De NS heeft vooral last van een groot tekort aan personeel. Er zijn ongeveer 1400 vacatures op allerlei onderdelen, waarvan 440 voor de functie van hoofdconducteur en 250 voor machinisten. De NS kampt met uitstroom door pensionering en uitval door ziektegevallen. De instroom van nieuw personeel blijft achter, net zoals dat het geval is in andere sectoren en bij andere vervoerders, schrijft Heijnen. Ze vindt het wel terecht dat de NS kiest voor een afschaling om voorspelbaar te blijven voor reizigers, zodat zij niet op het laatste moment zonder trein komen te zitten.
Ondanks de problemen zal de bewindsvrouw de NS zoveel mogelijk houden aan de afspraken die zijn gemaakt over de inzet van treinen.
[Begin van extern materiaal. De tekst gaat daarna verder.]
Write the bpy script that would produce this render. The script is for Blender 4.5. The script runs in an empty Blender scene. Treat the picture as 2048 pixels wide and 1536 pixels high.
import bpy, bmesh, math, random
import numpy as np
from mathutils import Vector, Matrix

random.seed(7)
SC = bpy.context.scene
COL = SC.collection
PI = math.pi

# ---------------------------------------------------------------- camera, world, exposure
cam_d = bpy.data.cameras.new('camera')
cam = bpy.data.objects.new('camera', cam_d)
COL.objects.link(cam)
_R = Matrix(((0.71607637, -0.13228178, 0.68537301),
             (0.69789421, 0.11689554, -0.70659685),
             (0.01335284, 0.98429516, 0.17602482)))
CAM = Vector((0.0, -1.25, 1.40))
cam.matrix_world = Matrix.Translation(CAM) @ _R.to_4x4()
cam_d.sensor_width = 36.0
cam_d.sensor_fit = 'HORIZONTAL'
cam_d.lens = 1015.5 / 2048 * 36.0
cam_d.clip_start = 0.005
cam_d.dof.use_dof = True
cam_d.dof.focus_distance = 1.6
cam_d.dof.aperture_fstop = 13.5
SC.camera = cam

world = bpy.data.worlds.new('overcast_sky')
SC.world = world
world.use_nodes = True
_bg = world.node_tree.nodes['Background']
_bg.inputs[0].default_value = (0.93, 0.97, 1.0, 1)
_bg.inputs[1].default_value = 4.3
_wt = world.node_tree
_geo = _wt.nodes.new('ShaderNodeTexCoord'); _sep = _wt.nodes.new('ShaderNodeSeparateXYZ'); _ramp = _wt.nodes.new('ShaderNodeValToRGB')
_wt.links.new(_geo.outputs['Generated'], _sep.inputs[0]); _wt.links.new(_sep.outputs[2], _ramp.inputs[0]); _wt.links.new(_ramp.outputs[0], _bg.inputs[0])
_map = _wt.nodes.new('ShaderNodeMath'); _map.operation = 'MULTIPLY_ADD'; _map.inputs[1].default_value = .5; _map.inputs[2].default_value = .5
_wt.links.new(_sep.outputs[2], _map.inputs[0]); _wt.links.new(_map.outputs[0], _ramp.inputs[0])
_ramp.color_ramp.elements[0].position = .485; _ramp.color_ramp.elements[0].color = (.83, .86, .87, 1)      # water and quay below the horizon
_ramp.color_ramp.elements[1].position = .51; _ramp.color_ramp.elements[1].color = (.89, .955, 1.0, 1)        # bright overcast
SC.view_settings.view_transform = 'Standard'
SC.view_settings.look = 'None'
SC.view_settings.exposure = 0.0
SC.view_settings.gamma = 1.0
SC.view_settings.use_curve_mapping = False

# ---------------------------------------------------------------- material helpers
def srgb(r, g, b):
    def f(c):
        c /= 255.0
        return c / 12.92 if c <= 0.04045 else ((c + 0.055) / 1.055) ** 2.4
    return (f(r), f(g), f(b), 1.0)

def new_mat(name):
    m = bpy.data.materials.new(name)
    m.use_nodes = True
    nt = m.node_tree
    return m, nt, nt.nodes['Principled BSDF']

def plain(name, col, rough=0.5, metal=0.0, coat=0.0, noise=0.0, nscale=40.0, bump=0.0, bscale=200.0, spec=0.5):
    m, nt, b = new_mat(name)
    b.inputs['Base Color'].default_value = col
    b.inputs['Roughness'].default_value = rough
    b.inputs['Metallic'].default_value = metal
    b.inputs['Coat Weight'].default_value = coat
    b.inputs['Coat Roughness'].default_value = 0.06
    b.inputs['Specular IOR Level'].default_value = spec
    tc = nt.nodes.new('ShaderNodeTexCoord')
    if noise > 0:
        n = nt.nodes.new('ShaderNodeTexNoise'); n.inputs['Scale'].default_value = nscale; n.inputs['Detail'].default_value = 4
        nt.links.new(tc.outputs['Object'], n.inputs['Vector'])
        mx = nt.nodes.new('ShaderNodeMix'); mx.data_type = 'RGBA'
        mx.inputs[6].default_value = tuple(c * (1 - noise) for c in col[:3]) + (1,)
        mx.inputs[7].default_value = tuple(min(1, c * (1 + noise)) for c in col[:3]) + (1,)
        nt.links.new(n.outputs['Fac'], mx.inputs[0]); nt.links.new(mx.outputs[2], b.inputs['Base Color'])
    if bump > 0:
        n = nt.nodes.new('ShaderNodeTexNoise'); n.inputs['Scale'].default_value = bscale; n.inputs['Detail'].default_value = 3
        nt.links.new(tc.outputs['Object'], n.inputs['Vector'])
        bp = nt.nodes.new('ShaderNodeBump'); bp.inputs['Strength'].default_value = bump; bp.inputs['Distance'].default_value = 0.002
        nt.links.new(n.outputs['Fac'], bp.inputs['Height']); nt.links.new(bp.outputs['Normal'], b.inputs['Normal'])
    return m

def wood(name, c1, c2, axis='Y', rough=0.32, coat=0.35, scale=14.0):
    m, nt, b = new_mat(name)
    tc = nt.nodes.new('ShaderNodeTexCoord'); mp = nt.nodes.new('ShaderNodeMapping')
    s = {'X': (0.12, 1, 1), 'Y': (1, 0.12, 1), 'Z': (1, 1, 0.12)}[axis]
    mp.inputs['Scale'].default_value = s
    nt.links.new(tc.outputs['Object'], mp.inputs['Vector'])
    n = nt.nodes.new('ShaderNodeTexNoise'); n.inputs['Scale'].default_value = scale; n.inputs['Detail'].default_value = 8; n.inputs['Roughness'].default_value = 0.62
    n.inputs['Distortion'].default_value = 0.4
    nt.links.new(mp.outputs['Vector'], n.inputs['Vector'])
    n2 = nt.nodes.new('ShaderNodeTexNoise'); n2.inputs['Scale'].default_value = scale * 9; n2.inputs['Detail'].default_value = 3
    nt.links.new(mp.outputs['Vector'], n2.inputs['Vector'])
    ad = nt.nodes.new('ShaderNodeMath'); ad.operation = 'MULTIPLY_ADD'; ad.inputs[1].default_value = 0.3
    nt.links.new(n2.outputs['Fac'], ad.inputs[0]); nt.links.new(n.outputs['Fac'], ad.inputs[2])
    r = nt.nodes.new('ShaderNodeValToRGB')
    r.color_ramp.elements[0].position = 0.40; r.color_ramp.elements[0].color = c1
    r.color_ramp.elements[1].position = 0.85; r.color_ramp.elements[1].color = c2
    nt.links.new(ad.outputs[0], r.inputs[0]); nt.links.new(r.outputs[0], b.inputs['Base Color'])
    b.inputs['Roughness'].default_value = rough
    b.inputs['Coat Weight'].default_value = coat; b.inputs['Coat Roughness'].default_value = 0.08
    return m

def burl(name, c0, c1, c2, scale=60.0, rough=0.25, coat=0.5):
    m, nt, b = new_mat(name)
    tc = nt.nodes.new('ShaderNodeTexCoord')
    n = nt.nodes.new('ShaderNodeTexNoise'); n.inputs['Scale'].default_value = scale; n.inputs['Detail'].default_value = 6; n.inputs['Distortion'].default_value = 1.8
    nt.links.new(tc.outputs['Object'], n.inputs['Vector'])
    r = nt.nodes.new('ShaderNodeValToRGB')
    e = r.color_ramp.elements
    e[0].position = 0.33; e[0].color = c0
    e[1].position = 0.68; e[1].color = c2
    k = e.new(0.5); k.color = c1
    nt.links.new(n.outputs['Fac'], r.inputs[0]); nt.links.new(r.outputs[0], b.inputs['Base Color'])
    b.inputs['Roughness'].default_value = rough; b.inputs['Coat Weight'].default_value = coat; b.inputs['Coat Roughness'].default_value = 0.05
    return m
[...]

Die afspraken staan onder druk, zo heeft de NS al aangegeven. Zo zullen ook minder treinen rijden op de hogesnelheidslijn (HSL) tussen Amsterdam en Antwerpen, met name in het weekend en in de avond. Zo spaart de NS personeel uit dat op andere routes kan werken. Heijnen kan de overweging volgen maar noemt het een "ongewenste situatie".
Heijnen wil dat de NS de afschaling goed afstemt met andere vervoerders om het nadeel en de overlast voor de reiziger te beperken. Ook moet de organisatie advies vragen aan consumentenorganisaties en decentrale overheden en die meenemen in de aanpak.